Basil Fernando
Humankind has at least a few millenniums of experience in keeping prisons. It is part of the unfortunate predicament of humanity that there is this need to have prisons. However, over these long years, through bitter experiences, humanity has learned to lessen the suffering involved for the inmates of prisons and to make the whole experience within the bounds of humane limits and within the framework of human cooperation.
The art of governance is the art of achieving cooperation among disparate factions. Perhaps the hardest aspect in achieving that cooperation is when certain aspects of liberty are removed from some individuals as a matter of punishment for whatever wrong they may have done. Achieving cooperation under these circumstances requires enormous human ingenuity, where people who are confined into a position of having limited freedoms understand that it is for their own good under the given circumstances to adjust to certain rules within the prisons. In this difficult endeavor, humanity has made enormous progress.
A hallmark of such progress was when the philosophy of governance changed with the influence of enlightenment thinkers in Europe. Among so many intellectual contributions, what stand out are the approaches of John Locke and Jean-Jaques Rousseau, who laid the foundations for rules of governance that were adopted after the French Revolution and in the drafting of the American constitution. Through a completely different path, Britain too has developed its own principles of governance.
It was those principles and the philosophies on which they were founded that created the groundwork for dealing with the problem of prisoners through a completely different perspective. While, out of necessity, certain restrictions were brought upon persons who were found to be guilty of crimes, at the same time there was the development of methodologies within which they could cooperate with the authorities with as limited amount of coercion as possible.

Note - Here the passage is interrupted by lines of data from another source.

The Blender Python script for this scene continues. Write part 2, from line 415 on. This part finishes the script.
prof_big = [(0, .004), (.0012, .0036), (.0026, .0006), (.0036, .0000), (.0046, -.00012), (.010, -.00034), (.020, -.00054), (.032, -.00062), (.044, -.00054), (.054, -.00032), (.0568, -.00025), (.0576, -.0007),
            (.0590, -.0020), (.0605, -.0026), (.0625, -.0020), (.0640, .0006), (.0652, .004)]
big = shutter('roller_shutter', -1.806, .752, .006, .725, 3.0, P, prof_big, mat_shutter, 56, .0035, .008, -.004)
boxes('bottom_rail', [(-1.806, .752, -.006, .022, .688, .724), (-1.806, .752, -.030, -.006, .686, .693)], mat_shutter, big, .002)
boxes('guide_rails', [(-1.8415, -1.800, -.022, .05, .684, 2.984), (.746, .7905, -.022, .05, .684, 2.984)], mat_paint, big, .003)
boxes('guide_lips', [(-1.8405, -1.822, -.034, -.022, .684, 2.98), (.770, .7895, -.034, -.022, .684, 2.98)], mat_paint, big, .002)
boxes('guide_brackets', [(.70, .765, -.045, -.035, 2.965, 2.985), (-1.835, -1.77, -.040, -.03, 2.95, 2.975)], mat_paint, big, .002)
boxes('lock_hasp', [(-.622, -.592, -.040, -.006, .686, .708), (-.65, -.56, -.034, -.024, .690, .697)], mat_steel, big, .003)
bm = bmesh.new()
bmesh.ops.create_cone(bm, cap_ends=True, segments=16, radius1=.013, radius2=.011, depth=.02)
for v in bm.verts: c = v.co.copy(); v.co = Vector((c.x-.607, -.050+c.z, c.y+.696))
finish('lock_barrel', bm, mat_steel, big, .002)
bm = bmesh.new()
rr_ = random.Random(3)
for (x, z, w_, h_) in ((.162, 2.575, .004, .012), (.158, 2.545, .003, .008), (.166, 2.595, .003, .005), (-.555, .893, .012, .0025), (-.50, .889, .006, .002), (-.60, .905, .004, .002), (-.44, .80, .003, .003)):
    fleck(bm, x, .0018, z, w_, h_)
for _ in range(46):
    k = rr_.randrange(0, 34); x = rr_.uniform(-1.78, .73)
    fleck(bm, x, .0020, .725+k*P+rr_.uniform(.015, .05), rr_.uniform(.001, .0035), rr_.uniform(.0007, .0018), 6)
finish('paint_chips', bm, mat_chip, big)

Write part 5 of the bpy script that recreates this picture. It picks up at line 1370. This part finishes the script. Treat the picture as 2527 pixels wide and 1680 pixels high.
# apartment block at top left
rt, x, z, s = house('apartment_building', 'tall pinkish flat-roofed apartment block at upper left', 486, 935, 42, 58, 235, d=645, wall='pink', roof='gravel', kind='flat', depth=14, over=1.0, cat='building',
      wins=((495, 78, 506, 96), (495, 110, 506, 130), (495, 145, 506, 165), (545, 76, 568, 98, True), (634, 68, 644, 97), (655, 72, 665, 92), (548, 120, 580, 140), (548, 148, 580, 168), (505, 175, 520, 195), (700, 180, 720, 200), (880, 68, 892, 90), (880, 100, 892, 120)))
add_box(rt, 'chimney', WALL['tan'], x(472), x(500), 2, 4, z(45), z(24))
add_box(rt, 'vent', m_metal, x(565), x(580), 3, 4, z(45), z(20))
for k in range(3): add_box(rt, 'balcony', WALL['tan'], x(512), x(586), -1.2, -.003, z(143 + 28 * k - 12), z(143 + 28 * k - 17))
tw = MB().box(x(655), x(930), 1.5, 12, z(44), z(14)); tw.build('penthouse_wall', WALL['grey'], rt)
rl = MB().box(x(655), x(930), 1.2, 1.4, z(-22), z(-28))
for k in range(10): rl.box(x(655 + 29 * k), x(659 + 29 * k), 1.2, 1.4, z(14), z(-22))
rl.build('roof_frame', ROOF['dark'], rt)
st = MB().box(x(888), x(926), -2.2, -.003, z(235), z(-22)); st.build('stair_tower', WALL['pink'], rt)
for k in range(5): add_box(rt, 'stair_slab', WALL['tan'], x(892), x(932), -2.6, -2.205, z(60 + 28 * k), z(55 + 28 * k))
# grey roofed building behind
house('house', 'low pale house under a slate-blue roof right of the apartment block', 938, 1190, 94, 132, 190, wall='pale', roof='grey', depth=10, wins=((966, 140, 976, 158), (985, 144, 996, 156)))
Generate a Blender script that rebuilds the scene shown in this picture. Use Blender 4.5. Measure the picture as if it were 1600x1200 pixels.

With the arrival of the British in Sri Lanka, these philosophies and principles found their way into the Sri Lankan administration of justice. It was to the credit of the talent and the ingenuity of generations of Sri Lankans who were able to grasp these principles and establish the rules and procedures within which cooperation with the prison population and the prison authorities were established.
This came to an abrupt end with the introduction of the 1972 and 1978 constitutions, which changed the principles of governance from the fundamental ideas of the enlightenment into crude manipulations by local politicians, who forgot the ideas of cooperation and reduced governance to direct control of the population for their own ends. This same philosophy spread into the prisons. The first, the most inhumane and barbaric treatment of prisoners, took place on a large scale in July 1983, when a large number of Tamil prisoners were killed inside prison.
The incidents of this weekend are the second most barbaric act, which was a result of a rejection of the principles of governance on which the behavior of authorities were based. Like all authorities in the country, the prison authorities today are manipulated by the authoritarian system and the inner structure of the prison system has broken down.
Instead of a system of cooperation, a system of crude coercion has been introduced and this is now done under the tutelage of the Ministry of Defense. A former Executive President, DB Wijetunga, once said that wherever DIG Udugampala went, there were complaints about disappearances. It can now be said that wherever the Ministry of Defense enters, there are killings and other forms of cruelties perpetrated on the population. This is manifest in the way that the people of the North and East are treated now. It is the same kind of manipulation that has entered into the control of prisons and the large scale killings of the prisoners during this weekend, which were a direct result of STF interventions, which are done under the control of the Ministry of Defense.
Like the entirety of the country, which has lost the system of governance on the principles of the enlightenment, now the prison authorities have been dragged into a similar type of chaos as that exists throughout the country.
It is this same kind of chaos that is reflected in the impeachment proceedings. Under the kind of coercive methodologies that are now employed, the crushing of one individual, a woman who is now the Chief Justice, may be a simple task. However, what is being destroyed is not just one individual but whatever that remains from an old structure of governance, where the protection of the dignity of the individual was kept in the hands of the judiciary alone. Perhaps the greatest Chief Justice in Sri Lankan history, Sir Sidney Abraham, epitomized this role by his historic judgment in the Bracegirldle case, where an order of the representative of the Queen, the governor of Sri Lanka, was declared null and void and quashed by the court. It is that structure of governance and the principles of independence of the judiciary that is being destroyed now.
The despicable cruelty in the prisons and the arrogant interference into the independence of the judiciary are all a part of the sinking of the foundations on which Sri Lankan civil administration and administration of justice are based.
The Executive Presidential system is the greatest danger to the nation and the greatest danger to the Sri Lankan people to remain as a civilized people.
The killing of prisoners, who are in the protective custody of the state, is the worst act that any civilized people could ever do. In Sri Lanka that has happened now and it is no surprise then that, at the same time, the final blows are dealt on the independence of the judiciary.